Mumbai, NFAPost: Adding another feather to its cap to becoming a leading economy, the stock exchanges of India have topped global rankings in terms of the number of initial public offers (IPOs).
According to a report by Ernst and Young, the BSE and the NSE have jointly listed 80 firms till June 2023, which is 33% higher than the 60 IPOs floated a year back.
The data showed that fresh IPOs helped the country continue to widen its stake in the global IPO pie, from 6 per cent in 2021 to 11% in 2022, and further to 13 per cent year-to-date in 2023.
“Defying the global downward trend, India exchanges have sustained a vibrant IPO market with 80 listings in YTD 2023, a 33 per cent increase over the 60 IPOs in 1H 2022, and tops the global stock exchange ranking by number of IPOs. The surge is largely due to SME IPOs showcasing the underlying entrepreneurial activity,” the EY Global IPO Trends Q2 2023 report said.
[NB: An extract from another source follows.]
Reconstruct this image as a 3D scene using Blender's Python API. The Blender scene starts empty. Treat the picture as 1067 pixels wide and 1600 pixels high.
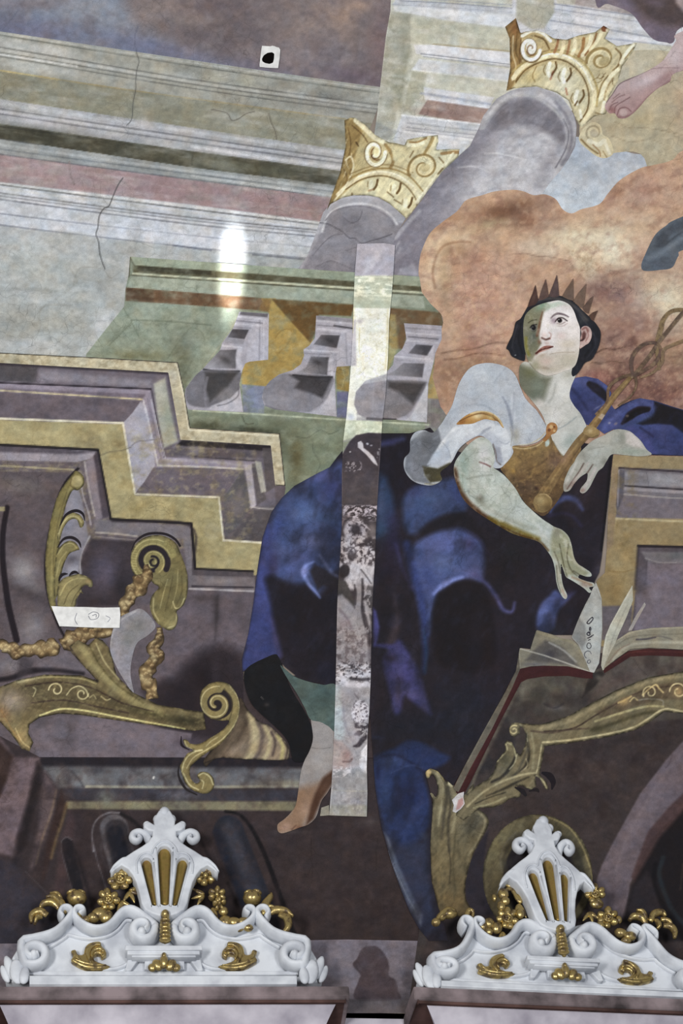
import bpy, bmesh, math, random
import numpy as np
from mathutils import Vector, Matrix

# ------------------------------------------------------------------ camera
W, H = 1067.0,1600.0
FPX = 3200.0                      # focal length in pixels of the 1067x1600 frame
PITCH = math.radians(45.0)
ROLL = math.radians(4.95)
CAM = np.array([0.0,0.0,1.6])
_f = np.array([0, math.cos(PITCH), math.sin(PITCH)])
_u0 = np.array([0,-math.sin(PITCH), math.cos(PITCH)])
_r0 = np.array([1.0,0,0])
_u = math.cos(ROLL)*_u0 + math.sin(ROLL)*_r0
_r = math.cos(ROLL)*_r0 - math.sin(ROLL)*_u0
scene = bpy.context.scene
COL = scene.collection
cam = bpy.data.cameras.new('camera')
cam.sensor_fit = 'VERTICAL'
cam.sensor_height = 24.0
cam.lens = 24.0*FPX/H
cam.clip_start = 0.05
camo = bpy.data.objects.new('camera', cam)
camo.matrix_world = Matrix(((_r[0], _u[0],-_f[0], CAM[0]),(_r[1], _u[1],-_f[1], CAM[1]),
                            (_r[2], _u[2],-_f[2], CAM[2]),(0,0,0,1)))
COL.objects.link(camo)
scene.camera = camo

# ------------------------------------------------------------------ light
YAW = math.radians(11.0)                       # direction the painted wall runs in
WS = np.array([math.cos(YAW), math.sin(YAW),0.0])
WN = np.array([-math.sin(YAW), math.cos(YAW),0.0])
world = bpy.data.worlds.new('hall_daylight'); scene.world = world
world.use_nodes = True
bgn = world.node_tree.nodes['Background']
bgn.inputs[0].default_value = (0.93,0.96,1.0,1)
bgn.inputs[1].default_value = 0.20
def area_light(name, s, d, z, ts, td, tz, sx, sy, power, colour, spread=180):
    l = bpy.data.lights.new(name, 'AREA'); l.shape = 'RECTANGLE'; l.size = sx; l.size_y = sy
    l.energy = power; l.color = colour; l.spread = math.radians(spread)
    o = bpy.data.objects.new(name, l); COL.objects.link(o)
    p = CAM*0 + s*WS + d*WN + np.array([0,0, z]); t = ts*WS + td*WN + np.array([0,0, tz])
    o.location = p
    o.rotation_euler = (Vector(t) - Vector(p)).to_track_quat('-Z', 'Y').to_euler()
    return o
area_light('window_light', -3.6,-1.6,2.2,0.3,5.6,6.6,1.2,2.6,470,(1.0,0.98,0.95))
area_light('window_light', 2.8,-2.6,1.8,0.3,5.6,6.6,1.2,2.6,270,(0.97,0.98,1.0))
def gleam(px, py, inc, dist, size, power, blend):
    """spot added to imitate window glare on the vault: a narrow beam striking the plaster at a slant"""
    p = on_vault(np.array(float(px)), np.array(float(py)),0.0); q = on_vault(np.array(float(px)-2.2), np.array(float(py)+40.0),0.0)
    c = np.array([0,0, CEN_Z]) + (p@WS)*WS + CEN_D*WN
    n = (c-p)/np.linalg.norm(c-p); t = (q-p)/np.linalg.norm(q-p)
    src = p + dist*(math.cos(math.radians(inc))*n + math.sin(math.radians(inc))*t)
    l = bpy.data.lights.new('gleam_light', 'SPOT'); l.energy = power; l.spot_size = math.radians(size); l.spot_blend = blend; l.shadow_soft_size = 0.02
    o = bpy.data.objects.new('gleam_light', l); COL.objects.link(o); o.location = src
    o.rotation_euler = (Vector(p)-Vector(src)).to_track_quat('-Z', 'Y').to_euler()
GLEAMS = [(362,424,75,2.1,3.5,2300,.8)]  # added spot, slanted so its patch imitates the window glare
scene.view_settings.view_transform = 'Standard'
scene.view_settings.look = 'None'
scene.view_settings.gamma = 1.0
scene.view_settings.use_curve_mapping = False
scene.view_settings.exposure = 0.16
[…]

The research agency covered IPOs completed from January 1, 2023, to June 19, 2023, along with anticipated IPOs expected to take place by June 30, 2023.
As per the report, globally, in the first half of 2023, there were over 600 Initial Public Offerings (IPOs) that raised around $60 billion. However, this represents a decline of 5 per cent in the number of IPOs and a 36% drop in their value compared to the same period last year. This is attributed to slower global economic growth, strict monetary policies, and geopolitical tensions.
As per the report, the Americas region’s share of global IPO proceeds declined from 38% in 2021 to just 5% in 2022 but showed some improvement, rising to 15% in YTD 2023. On the other hand, the Greater China region continues to dominate global IPO activities, and Indonesia is experiencing strong momentum due to the global demand for its mineral resources for the electric vehicle (EV) sector and the growth of unicorns.
As for India, the report that although funds raised till June 2023 totaled around $2.1 billion. This is still 62% decline compared to the fund raised in the same period last year. However, Q2 saw a shift towards larger deals than Q1, mostly from the industrials, health and life sciences, and technology sectors, including a fundraising of $638 million in April by an emerging asset class relating to an infrastructure investment trust.
EY EMEIA IPO Leader Martin Steinbach said after a slow start to the year, IPO activity could rebound in the second half.
“With major risk factors fading, volatility back to a reasonable level, and interest rate hikes priced in, IPO-bound companies are seeking the right window with higher market liquidity. Investors are becoming more selective, taking advantage of a buyer’s market,” said EY EMEIA IPO Leader Martin Steinbach.
Globally, there has been an improvement in IPO activities in the second quarter when compared with the first quarter of the year, and Q2 (June quarter) is on par with the year-ago period. There were 310 public issues in Q2 with proceeds totaling $39 billion. This was down 5 percent from the last year.